One generic.  Just "all-references" is a kind, and "all-definitions" is
another kind.

Then how will xref-find-by-kind (or xref-find-extras) decide whether to use xref-show-definitions-function or xref-show-xrefs-function to display the result?

But if we don't define a dynamic dispatcher at all, it seems we won't
need the backend to tell us about the supported kinds either. It would
just support some and perhaps return error for unknown kinds.

True, in theory we could do that.  We could even provide some way to ask
the backend, "do you support kind X?" which could be useful to avoid
making bindings for something not supported by the backend.

So we could start without xref-backend-extra-kinds, and probably could
get decently far.

However, I think the dynamic dispatcher is useful for one very important
thing: when the backend adds support for a new kind which the major-mode
and/or core has not yet added support for.  Users will definitely want
to be able to use features of the backend that their major-mode/the core
doesn't know about.

I thought we might have decided that the backend would create its own specific command for that (e.g. called eglot-find-higher-order-template-cxx-macroexpansion-definitions).

We could also create a command for dynamic dispatch. Supplying both is also fine, I suppose, but a little redundant.

There's also find-declaration - for Elisp, I think that one *is* the
mostly same as find-definition, since Elisp doesn't have separate
declarations.  (declare-function is kind of a different thing.  Maybe
find-declaration should jump to the declare-function instance in the
current file, if it can, but for now it's fine.)
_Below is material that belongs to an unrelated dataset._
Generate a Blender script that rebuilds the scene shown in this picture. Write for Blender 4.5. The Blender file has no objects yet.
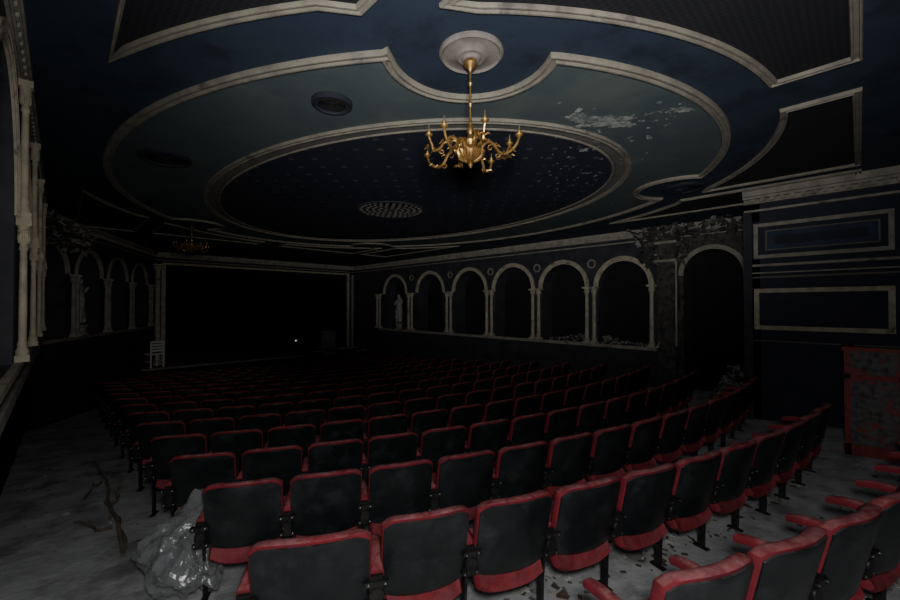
import bpy, bmesh, math, random
from math import sin, cos, pi, radians, sqrt, atan2, tan, asin
from mathutils import Vector, Matrix, noise
random.seed(7)
scene = bpy.context.scene
CAMZ = 1.9
CEIL = 3.87
RC=7.2; RR=13.0
def off(u): return RR-sqrt(RR*RR-(u-RC)**2)
def floor_z(t,u=5.0):
    return -0.07*(max(t-off(u),-1.0)-.12)

# ------------------------------------------------------------------ materials
def mat(name, c1, c2=None, rough=0.7, nscale=4.0, lo=0.4, hi=0.65, bump=0.0, bscale=30.0, metal=0.0,
        dust=None, dust_amt=0.5, detail=8.0, spec=0.5, c3=None, c3lo=0.6, c3hi=0.66, c3scale=2.0):
    m = bpy.data.materials.new(name); m.use_nodes = True
    nt = m.node_tree; N = nt.nodes; L = nt.links
    b = N["Principled BSDF"]
    b.inputs["Roughness"].default_value = rough
    b.inputs["Metallic"].default_value = metal
    b.inputs["Specular IOR Level"].default_value = spec
    geo = N.new("ShaderNodeNewGeometry")
    src = geo.outputs["Position"]
    def ns(scale, det=8.0):
        n = N.new("ShaderNodeTexNoise"); n.inputs["Scale"].default_value = scale
        n.inputs["Detail"].default_value = det; n.inputs["Roughness"].default_value = 0.62
        L.new(src, n.inputs["Vector"]); return n
    def mix(fac, a, bb):
        x = N.new("ShaderNodeMix"); x.data_type = 'RGBA'
        L.new(fac, x.inputs[0])
        if isinstance(a, tuple): x.inputs[6].default_value = (*a, 1)
        else: L.new(a, x.inputs[6])
        if isinstance(bb, tuple): x.inputs[7].default_value = (*bb, 1)
        else: L.new(bb, x.inputs[7])
        return x.outputs[2]
    def ramp(out, l, h):
        r = N.new("ShaderNodeMapRange"); r.inputs[1].default_value = l; r.inputs[2].default_value = h
        L.new(out, r.inputs[0]); return r.outputs[0]
    col = c1
    if c2 is not None:
        col = mix(ramp(ns(nscale, detail).outputs[0], lo, hi), c1, c2)
    if c3 is not None:
        col = mix(ramp(ns(c3scale, 10).outputs[0], c3lo, c3hi), col, c3)
    if dust is not None:
        sep = N.new("ShaderNodeSeparateXYZ"); L.new(geo.outputs["Normal"], sep.inputs[0])
        up = ramp(sep.outputs[2], 0.3, 1.0)
        nn = ramp(ns(14).outputs[0], 0.35, 0.7)
        mm = N.new("ShaderNodeMath"); mm.operation = 'MULTIPLY'; L.new(up, mm.inputs[0]); L.new(nn, mm.inputs[1])
        m2 = N.new("ShaderNodeMath"); m2.operation = 'MULTIPLY'; L.new(mm.outputs[0], m2.inputs[0]); m2.inputs[1].default_value = dust_amt
        col = mix(m2.outputs[0], col, dust)
    if isinstance(col, tuple): b.inputs["Base Color"].default_value = (*col, 1)
    else: L.new(col, b.inputs["Base Color"])
    if bump > 0:
        bp = N.new("ShaderNodeBump"); bp.inputs["Strength"].default_value = bump; bp.inputs["Distance"].default_value = 0.02
        L.new(ns(bscale).outputs[0], bp.inputs["Height"]); L.new(bp.outputs[0], b.inputs["Normal"])
    return m

M = {}
M['red'] = mat('red_upholstery', (0.27,0.018,0.028), (0.16,0.012,0.02), 0.8, 9, bump=0.25, bscale=60, dust=(0.52,0.27,0.26), dust_amt=0.65)
M['black'] = mat('black_seat_back', (0.009,0.011,0.012), (0.018,0.020,0.021), 0.32, 6, bump=0.12, bscale=70, dust=(0.2,0.2,0.2), dust_amt=0.4, c3=(0.045,0.048,0.05), c3scale=5, c3lo=.53, c3hi=.78)
M['iron'] = mat('cast_iron', (0.02,0.02,0.022), (0.05,0.045,0.04), 0.5, 20, metal=0.5)
M['bolt'] = mat('bolt_steel', (0.35,0.35,0.35), None, 0.35, metal=0.9)
M['floor'] = mat('concrete_floor', (0.46,0.465,0.465), (0.66,0.665,0.66), 0.85, 3.2, bump=0.45, bscale=18, c3=(0.24,0.235,0.23), c3scale=2.6, c3lo=.48, c3hi=.66)
M['cream'] = mat('cream_plaster', (0.44,0.39,0.28), (0.28,0.25,0.18), 0.8, 7, bump=0.4, bscale=40, c3=(0.08,0.07,0.06), c3scale=4, c3lo=.6, c3hi=.7)
M['creamd'] = mat('aged_plaster_trim', (0.31,0.285,0.235), (0.19,0.175,0.145), 0.85, 5, bump=0.3, bscale=50, c3=(0.10,0.09,0.08), c3scale=3, c3lo=.6, c3hi=.7)
M['ctrim'] = mat('ceiling_trim_paint', (0.25,0.225,0.175), (0.165,0.148,0.12), 0.85, 5, bump=0.3, bscale=50, c3=(0.10,0.09,0.08), c3scale=3, c3lo=.6, c3hi=.7)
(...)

Yep. Though for cases where there is no corresponding meaningful
implementation, I would rather abort with an error. Doing otherwise
seems misleading (like we have special handing of this case, but we
don't).

BTW, talking with Joao has convinced me that actually these should be
major-mode specific.  So we can have emacs-lisp-find-generic or
whatever, and that can have all kinds of special behavior and a useful
docstring that takes about Elisp things, but ultimately it calls into
the xref backend with a specific kind.

Useful docstrings are nice, and I suppose some modes would define their own special commands, but it seems difficult to assign them to the same prefix-map, for one thing. If we use a prefix map on M-', emacs-lisp-mode couldn't add a binding to it without modifying it globally.

OTOH, modes can use the [remap] binding, but only when the original map contains a binding and a command that the current major or minor mode is interested in installing a local variant of.